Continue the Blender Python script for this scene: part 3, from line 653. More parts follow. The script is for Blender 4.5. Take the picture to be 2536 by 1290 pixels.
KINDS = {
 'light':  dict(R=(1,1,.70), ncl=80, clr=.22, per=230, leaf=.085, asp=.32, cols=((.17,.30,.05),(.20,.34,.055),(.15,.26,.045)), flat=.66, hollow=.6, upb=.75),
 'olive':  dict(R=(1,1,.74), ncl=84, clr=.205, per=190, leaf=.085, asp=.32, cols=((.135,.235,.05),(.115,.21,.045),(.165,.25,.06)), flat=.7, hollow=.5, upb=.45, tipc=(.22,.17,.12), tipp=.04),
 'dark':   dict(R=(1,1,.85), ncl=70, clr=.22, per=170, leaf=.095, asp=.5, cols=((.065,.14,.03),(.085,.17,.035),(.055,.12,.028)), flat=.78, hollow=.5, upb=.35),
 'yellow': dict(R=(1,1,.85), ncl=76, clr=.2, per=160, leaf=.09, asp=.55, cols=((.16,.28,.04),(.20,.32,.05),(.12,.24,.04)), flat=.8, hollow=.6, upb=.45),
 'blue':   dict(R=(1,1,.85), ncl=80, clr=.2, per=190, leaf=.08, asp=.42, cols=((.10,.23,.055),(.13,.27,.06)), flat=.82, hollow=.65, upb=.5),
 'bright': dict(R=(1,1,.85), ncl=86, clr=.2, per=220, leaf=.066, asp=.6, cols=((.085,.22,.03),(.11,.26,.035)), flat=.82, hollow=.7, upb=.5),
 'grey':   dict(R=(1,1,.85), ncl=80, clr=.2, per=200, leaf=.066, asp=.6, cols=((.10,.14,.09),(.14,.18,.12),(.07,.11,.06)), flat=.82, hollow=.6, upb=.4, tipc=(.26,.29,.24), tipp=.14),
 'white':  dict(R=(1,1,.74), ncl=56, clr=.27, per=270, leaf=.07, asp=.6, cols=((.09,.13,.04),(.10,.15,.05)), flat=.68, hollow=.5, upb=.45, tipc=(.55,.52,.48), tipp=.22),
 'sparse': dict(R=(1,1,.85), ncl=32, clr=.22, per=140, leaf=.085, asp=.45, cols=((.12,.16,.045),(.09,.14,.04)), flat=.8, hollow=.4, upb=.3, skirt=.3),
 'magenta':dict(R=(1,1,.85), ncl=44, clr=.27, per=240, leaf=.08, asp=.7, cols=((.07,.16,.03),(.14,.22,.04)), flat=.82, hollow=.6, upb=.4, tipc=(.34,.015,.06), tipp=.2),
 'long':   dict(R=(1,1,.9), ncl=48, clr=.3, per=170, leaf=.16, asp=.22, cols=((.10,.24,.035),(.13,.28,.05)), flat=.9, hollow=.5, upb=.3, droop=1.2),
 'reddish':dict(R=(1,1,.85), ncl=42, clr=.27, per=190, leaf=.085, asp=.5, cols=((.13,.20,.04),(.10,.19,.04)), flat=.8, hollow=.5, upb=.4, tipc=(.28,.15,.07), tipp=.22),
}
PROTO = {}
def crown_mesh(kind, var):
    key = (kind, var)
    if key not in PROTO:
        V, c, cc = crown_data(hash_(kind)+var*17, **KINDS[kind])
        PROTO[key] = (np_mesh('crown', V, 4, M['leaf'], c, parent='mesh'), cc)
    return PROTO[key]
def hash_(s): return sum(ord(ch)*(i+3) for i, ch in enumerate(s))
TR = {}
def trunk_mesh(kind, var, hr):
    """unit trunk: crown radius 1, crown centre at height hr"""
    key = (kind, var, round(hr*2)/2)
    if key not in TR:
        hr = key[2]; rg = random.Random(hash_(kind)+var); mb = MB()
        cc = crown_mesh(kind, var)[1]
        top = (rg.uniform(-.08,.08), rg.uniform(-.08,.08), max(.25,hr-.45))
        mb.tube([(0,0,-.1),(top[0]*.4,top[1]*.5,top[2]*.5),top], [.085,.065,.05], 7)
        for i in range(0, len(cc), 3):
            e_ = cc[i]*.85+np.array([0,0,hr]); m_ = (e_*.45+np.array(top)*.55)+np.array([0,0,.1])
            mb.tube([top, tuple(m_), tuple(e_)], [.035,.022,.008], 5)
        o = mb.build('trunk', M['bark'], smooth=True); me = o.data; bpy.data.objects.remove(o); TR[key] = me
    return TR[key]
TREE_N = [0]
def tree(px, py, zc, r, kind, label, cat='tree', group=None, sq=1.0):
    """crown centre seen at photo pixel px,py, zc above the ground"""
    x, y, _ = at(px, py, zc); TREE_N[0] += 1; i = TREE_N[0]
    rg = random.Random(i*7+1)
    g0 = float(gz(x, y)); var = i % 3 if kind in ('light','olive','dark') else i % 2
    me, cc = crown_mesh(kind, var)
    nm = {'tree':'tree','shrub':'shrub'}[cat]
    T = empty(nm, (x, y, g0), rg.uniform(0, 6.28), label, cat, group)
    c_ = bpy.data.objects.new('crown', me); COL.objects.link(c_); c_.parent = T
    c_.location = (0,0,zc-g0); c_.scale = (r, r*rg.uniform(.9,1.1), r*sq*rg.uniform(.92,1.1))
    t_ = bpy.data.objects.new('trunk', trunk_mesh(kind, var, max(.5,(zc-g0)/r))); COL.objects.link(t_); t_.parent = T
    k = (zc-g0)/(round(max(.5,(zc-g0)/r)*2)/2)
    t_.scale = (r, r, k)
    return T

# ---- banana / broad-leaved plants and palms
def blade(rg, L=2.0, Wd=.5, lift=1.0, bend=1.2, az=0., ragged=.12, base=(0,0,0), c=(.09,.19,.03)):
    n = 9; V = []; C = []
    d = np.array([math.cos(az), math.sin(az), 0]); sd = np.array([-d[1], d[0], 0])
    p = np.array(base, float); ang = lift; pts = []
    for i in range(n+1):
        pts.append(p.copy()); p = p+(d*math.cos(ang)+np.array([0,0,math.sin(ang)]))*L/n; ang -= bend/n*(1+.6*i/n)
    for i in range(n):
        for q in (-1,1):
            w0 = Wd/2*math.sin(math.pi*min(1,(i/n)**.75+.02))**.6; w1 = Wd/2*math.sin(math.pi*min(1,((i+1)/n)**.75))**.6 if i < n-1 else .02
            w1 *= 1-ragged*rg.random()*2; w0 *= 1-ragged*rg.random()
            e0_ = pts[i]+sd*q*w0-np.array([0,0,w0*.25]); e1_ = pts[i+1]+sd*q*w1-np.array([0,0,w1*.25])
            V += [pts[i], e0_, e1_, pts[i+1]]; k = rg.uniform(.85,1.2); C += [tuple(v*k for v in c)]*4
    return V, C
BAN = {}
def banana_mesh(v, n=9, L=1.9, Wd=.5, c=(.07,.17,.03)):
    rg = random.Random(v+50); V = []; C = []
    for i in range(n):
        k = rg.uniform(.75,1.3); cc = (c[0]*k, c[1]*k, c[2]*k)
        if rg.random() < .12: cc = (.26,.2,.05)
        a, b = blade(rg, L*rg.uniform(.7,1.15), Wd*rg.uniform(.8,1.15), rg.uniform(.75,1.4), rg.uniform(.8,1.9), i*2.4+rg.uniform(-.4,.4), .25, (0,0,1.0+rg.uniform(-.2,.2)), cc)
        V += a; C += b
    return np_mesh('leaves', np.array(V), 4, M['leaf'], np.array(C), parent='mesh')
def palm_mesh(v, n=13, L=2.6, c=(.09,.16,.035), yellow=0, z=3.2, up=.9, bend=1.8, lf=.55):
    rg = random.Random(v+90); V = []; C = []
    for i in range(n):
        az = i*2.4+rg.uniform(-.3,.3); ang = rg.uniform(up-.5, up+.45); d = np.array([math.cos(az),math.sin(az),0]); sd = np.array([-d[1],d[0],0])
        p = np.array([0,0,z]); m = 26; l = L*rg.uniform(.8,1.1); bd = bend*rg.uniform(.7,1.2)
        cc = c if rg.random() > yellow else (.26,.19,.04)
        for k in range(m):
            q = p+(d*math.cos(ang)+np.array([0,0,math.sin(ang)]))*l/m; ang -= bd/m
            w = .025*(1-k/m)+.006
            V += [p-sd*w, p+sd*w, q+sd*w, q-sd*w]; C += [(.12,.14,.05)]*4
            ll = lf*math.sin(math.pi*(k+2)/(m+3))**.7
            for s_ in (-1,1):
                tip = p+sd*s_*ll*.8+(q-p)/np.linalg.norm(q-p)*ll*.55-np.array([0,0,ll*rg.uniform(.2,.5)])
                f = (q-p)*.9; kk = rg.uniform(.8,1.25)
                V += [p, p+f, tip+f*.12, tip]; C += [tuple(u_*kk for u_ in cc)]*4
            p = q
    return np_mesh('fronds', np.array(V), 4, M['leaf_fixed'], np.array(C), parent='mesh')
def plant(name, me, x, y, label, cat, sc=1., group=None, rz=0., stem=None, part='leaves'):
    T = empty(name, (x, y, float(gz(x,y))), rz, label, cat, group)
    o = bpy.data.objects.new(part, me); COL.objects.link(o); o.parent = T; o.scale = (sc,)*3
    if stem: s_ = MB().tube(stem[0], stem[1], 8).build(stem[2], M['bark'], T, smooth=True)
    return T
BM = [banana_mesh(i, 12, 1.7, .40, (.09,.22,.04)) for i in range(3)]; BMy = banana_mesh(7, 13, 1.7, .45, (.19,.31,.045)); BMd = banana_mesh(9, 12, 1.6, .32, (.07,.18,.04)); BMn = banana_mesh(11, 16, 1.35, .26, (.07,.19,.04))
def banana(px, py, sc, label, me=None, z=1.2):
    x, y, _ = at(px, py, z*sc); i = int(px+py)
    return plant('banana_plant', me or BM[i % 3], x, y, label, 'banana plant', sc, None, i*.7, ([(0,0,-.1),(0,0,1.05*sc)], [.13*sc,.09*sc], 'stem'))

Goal
Find the lines above that include the string "part" and copy them.

Answer for this exercise
Continue the Blender Python script for this scene: part 3, from line 653. More parts follow. The script is for Blender 4.5. Take the picture to be 2536 by 1290 pixels.
def plant(name, me, x, y, label, cat, sc=1., group=None, rz=0., stem=None, part='leaves'):
    o = bpy.data.objects.new(part, me); COL.objects.link(o); o.parent = T; o.scale = (sc,)*3